Supplied data:
|---|
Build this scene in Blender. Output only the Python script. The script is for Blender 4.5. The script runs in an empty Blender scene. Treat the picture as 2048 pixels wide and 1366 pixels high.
|---|
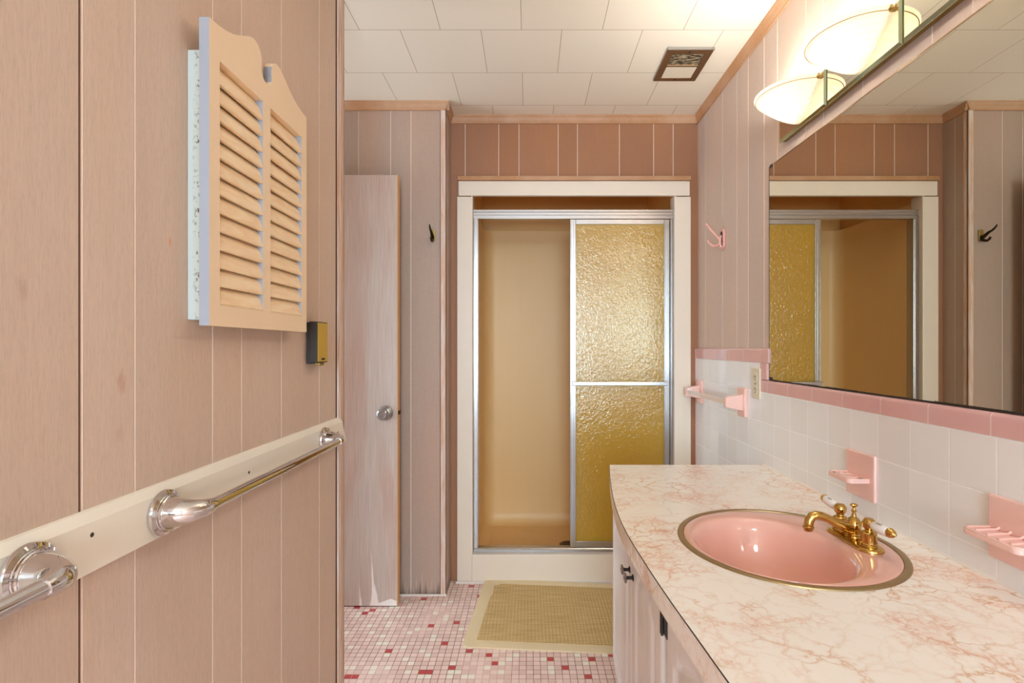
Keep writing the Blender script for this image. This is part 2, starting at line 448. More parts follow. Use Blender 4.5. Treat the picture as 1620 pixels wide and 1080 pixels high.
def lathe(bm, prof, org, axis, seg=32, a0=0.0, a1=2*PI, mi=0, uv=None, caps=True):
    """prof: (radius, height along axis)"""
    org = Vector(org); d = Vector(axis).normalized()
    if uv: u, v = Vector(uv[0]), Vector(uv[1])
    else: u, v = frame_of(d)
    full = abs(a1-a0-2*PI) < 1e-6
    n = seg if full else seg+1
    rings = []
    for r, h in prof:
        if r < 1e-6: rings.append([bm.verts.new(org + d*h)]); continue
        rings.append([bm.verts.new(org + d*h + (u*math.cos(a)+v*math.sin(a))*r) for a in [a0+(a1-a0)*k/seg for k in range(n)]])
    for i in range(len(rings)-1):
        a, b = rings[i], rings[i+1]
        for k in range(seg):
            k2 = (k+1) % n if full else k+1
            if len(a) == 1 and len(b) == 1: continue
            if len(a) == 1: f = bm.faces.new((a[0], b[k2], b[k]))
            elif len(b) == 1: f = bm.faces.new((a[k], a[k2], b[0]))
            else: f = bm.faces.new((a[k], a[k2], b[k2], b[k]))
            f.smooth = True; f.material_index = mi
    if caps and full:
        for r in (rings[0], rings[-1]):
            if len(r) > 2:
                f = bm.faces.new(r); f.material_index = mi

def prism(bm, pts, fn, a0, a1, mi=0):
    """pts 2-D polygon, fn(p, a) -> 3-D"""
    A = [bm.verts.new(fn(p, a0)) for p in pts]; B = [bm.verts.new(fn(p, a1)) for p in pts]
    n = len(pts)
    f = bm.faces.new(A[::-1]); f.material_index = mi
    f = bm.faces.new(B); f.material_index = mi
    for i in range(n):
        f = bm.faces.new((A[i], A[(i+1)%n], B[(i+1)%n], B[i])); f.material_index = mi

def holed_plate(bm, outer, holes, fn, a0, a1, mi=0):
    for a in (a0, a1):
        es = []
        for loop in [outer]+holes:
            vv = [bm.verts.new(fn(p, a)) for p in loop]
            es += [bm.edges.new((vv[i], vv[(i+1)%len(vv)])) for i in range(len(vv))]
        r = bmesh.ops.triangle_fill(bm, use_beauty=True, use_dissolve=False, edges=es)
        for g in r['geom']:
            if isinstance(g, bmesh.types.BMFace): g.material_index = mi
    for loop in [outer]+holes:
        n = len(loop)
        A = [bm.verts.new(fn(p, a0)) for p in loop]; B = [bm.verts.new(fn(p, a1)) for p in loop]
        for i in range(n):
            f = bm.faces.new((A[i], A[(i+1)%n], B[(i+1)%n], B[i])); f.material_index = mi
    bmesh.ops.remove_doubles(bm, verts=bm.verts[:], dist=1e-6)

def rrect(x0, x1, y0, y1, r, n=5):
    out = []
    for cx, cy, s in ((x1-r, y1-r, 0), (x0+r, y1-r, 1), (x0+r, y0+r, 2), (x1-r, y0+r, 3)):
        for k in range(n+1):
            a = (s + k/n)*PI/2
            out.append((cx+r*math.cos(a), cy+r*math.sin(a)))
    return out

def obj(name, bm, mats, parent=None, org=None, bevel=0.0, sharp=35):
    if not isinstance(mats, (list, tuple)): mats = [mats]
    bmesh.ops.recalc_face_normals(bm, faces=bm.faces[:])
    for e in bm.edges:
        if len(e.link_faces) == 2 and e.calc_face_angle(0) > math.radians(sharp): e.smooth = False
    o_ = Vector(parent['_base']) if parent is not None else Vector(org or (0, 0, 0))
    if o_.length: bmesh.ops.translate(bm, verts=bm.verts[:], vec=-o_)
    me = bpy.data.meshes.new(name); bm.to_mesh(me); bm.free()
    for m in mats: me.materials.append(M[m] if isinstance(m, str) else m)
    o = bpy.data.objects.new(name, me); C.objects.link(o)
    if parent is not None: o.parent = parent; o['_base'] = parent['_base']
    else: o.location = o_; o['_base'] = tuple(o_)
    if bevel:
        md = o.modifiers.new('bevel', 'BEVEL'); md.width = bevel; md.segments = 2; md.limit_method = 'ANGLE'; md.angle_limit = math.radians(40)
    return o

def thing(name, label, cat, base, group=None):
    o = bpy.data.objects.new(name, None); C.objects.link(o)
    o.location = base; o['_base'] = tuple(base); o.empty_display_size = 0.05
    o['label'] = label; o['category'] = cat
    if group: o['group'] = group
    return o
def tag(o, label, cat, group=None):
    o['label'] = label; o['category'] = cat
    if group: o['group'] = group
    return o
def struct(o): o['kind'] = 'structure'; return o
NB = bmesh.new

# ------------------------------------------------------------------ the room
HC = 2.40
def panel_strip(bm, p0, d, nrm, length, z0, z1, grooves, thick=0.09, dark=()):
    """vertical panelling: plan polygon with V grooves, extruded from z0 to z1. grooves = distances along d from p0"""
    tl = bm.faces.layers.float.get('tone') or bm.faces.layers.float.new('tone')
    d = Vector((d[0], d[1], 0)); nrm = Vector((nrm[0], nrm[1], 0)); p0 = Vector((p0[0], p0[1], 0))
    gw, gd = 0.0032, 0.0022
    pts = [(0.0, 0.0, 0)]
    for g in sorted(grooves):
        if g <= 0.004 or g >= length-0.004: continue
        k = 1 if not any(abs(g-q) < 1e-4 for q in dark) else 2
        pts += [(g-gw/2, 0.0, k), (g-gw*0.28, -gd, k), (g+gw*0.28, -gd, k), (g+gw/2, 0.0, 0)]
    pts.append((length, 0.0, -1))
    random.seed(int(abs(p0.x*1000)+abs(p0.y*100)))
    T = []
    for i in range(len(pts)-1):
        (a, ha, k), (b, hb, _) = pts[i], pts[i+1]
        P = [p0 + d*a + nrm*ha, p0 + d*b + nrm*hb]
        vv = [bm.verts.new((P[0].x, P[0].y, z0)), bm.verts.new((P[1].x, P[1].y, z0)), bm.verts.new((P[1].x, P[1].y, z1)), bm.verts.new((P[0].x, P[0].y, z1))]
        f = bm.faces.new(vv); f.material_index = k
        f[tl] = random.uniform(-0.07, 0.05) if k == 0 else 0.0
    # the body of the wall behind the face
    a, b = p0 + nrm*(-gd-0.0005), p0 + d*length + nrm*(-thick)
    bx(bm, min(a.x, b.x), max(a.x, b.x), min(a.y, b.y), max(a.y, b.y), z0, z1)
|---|
Aim: Transcribe each line of the data above, unaltered, from the one where "Keep writing the" appears to the one where "f = bm.faces.new(r);" appears, inclusive of both.

Solution for this problem:
Keep writing the Blender script for this image. This is part 2, starting at line 448. More parts follow. Use Blender 4.5. Treat the picture as 1620 pixels wide and 1080 pixels high.
def lathe(bm, prof, org, axis, seg=32, a0=0.0, a1=2*PI, mi=0, uv=None, caps=True):
    """prof: (radius, height along axis)"""
    org = Vector(org); d = Vector(axis).normalized()
    if uv: u, v = Vector(uv[0]), Vector(uv[1])
    else: u, v = frame_of(d)
    full = abs(a1-a0-2*PI) < 1e-6
    n = seg if full else seg+1
    rings = []
    for r, h in prof:
        if r < 1e-6: rings.append([bm.verts.new(org + d*h)]); continue
        rings.append([bm.verts.new(org + d*h + (u*math.cos(a)+v*math.sin(a))*r) for a in [a0+(a1-a0)*k/seg for k in range(n)]])
    for i in range(len(rings)-1):
        a, b = rings[i], rings[i+1]
        for k in range(seg):
            k2 = (k+1) % n if full else k+1
            if len(a) == 1 and len(b) == 1: continue
            if len(a) == 1: f = bm.faces.new((a[0], b[k2], b[k]))
            elif len(b) == 1: f = bm.faces.new((a[k], a[k2], b[0]))
            else: f = bm.faces.new((a[k], a[k2], b[k2], b[k]))
            f.smooth = True; f.material_index = mi
    if caps and full:
        for r in (rings[0], rings[-1]):
            if len(r) > 2:
                f = bm.faces.new(r); f.material_index = mi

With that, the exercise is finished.